Maybe England and Pakistan are both still warming up.
Fazalhaq Farooqi
Afghanistan’s strategy in all formats has generally involved more spin than Vic Reeves’ Wheel of Justice, yet they have two wins from two because they have a left-arm swing bowler who’s taken nine wickets.
When Fazalhaq Farooqi took 5-9 against Uganda, it was incredibly silly but comprehensible. Uganda’s batting is not dynamite. Their 58 all out in that game has since been followed by 39 all out against the West Indies, and even when they beat Papua New Guinea they lost seven wickets in pursuit of a target of 78.
Farooqi then did it again against New Zealand though, a wicket with his first ball launching him towards 4-17. Rashid Khan also took 4-17 and the Kiwis were all out for 75 chasing Afghanistan’s 159-6.
If Afghanistan have a weakness, it is that their batting seems to lean quite heavily on the openers. At least they won’t have to face Farooqi with the new ball.
You can get our T20 World Cup round-ups by signing up for our email.
Fascinating world cup so far, certainly shows the gap between top nations and associates is shrinking. There was a prominent news outlet referring to Bangladesh as “minnows” which probably reflects a bit of contrast between general perception and the reality of the strength of some of these teams. If we consider the “Big 8” to be every country that’s won a world cup of some sort + SA & NZ, there’s a good chance that half of them won’t make the super-8s, and whilst the people calculating the TV ratings might disagree, I recon that’s probably a good thing.
Absolutely.
I agree that it is a good thing that associate teams get stronger and can challenge for Super 8 places in a tournament of this kind, but I don’t like it when several group stage outcomes might come down more to downpour timings than cricket.
I’m finding it hard to engage with this tournament so far which is unusual for me. But almost every time I have made an appointment to view so far, it has been raining and I turn my attention to other things.
How come no-one has yet mentioned Hayden’s ghastly commentary around here? Either I am getting less tolerant with age or Hayden is getting even worse with age or, quite possibly, both.
It’s a pity there’s not a venue in Savannah, Georgia—the most appropriate terminus for Australia’s march to the sea.
I’m enjoying the tournament. These events are much better when more associates are involved. I’ve really only been disappointed by rain spoiling Eng v. Scot and yesterday’s contest between the Buddhist North & South.
I’ve liked Steven Finn as part of TMS, particularly his dismay re: pickle brine and his dubiety re: how wheelbarrows work.
“How come no-one has yet mentioned Hayden’s ghastly commentary around here?
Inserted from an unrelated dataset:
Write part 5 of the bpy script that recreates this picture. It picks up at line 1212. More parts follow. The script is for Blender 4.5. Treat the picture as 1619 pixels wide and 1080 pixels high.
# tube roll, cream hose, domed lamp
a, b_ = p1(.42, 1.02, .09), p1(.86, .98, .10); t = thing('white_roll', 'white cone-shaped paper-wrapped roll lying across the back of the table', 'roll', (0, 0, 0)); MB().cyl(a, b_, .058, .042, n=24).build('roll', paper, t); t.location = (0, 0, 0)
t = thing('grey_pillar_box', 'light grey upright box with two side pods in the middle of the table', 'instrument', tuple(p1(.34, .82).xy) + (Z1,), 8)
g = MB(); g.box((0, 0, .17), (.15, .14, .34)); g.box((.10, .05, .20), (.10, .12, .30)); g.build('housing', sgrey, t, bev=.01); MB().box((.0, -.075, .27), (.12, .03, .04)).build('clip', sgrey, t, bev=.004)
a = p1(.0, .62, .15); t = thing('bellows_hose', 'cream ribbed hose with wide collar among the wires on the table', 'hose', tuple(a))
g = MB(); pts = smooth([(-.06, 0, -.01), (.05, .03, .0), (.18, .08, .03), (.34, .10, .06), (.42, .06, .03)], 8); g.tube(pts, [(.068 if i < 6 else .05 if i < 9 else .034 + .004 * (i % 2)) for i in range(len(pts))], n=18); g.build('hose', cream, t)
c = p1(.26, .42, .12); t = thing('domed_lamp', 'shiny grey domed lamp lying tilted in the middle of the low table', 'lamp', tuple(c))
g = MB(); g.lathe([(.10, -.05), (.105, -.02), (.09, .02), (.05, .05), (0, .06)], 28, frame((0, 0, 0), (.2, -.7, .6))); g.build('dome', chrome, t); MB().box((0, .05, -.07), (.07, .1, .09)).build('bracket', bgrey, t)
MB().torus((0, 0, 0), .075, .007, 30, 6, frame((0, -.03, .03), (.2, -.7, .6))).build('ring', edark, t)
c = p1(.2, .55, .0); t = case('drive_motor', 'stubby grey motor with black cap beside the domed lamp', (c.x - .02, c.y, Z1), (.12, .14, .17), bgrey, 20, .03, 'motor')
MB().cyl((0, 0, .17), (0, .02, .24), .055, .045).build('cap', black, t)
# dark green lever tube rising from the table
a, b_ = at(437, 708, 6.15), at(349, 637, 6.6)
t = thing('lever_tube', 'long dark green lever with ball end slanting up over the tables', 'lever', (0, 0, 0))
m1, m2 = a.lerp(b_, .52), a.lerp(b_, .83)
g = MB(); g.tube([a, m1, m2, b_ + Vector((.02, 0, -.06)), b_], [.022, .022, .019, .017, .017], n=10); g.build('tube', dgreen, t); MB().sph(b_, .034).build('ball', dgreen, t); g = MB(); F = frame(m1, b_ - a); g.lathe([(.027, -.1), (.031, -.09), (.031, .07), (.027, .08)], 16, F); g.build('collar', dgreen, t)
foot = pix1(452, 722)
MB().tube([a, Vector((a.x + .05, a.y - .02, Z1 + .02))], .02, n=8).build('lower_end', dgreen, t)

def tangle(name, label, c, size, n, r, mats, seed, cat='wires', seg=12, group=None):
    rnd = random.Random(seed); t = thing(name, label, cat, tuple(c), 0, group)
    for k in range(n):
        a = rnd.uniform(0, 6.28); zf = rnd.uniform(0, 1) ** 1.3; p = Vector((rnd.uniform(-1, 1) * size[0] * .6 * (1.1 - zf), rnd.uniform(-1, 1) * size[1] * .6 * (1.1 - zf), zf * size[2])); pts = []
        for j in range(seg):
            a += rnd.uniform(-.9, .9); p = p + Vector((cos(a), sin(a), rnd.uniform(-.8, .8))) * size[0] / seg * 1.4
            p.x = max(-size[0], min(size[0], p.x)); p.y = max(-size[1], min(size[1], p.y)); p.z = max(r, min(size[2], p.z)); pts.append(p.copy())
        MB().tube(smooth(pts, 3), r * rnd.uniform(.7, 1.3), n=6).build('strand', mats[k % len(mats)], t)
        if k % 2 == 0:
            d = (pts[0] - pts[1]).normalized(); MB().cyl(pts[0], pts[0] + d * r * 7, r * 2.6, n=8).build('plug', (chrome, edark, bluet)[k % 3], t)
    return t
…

Either I am getting less tolerant with age or Hayden is getting even worse with age or, quite possibly, both.”
Well Ged Ladd, I’ve noted it too, but those notes have yet to be processed logically beyond crude acronyms.
I now recall a very recent match where at least two male Aussie commentators, probably including Hayden, were involved in a verbal demolition of how badly one of the associate, part-time, teams (Uganda I think, or maybe Namibia) was playing compared to the top teams. This was akin to criticising your great-grandmother for being old.
Anyway, it seems that my brain partially shut down as a defence mechanism against such needless over-the-top verbal diarrhea, and it’s only your mention of Hayden that brought such repressed memories to the fore.
Maybe KC is keeping a running log of Hayden’s ghastly commentary until the post-tournament analysis to assail us all with a compendium of his awful oratory!
…or maybe he’s repressing it too.
Anyway, here’s for an Afghanistan vs USA final.
Also, during Ind v. Pak one of the television commentators said: “If you think as a bowler—’Okay, I’m only gonna play t20 format, and my life will be fine’—it won’t.”
A true statement, regardless of what one thinks about or does in life.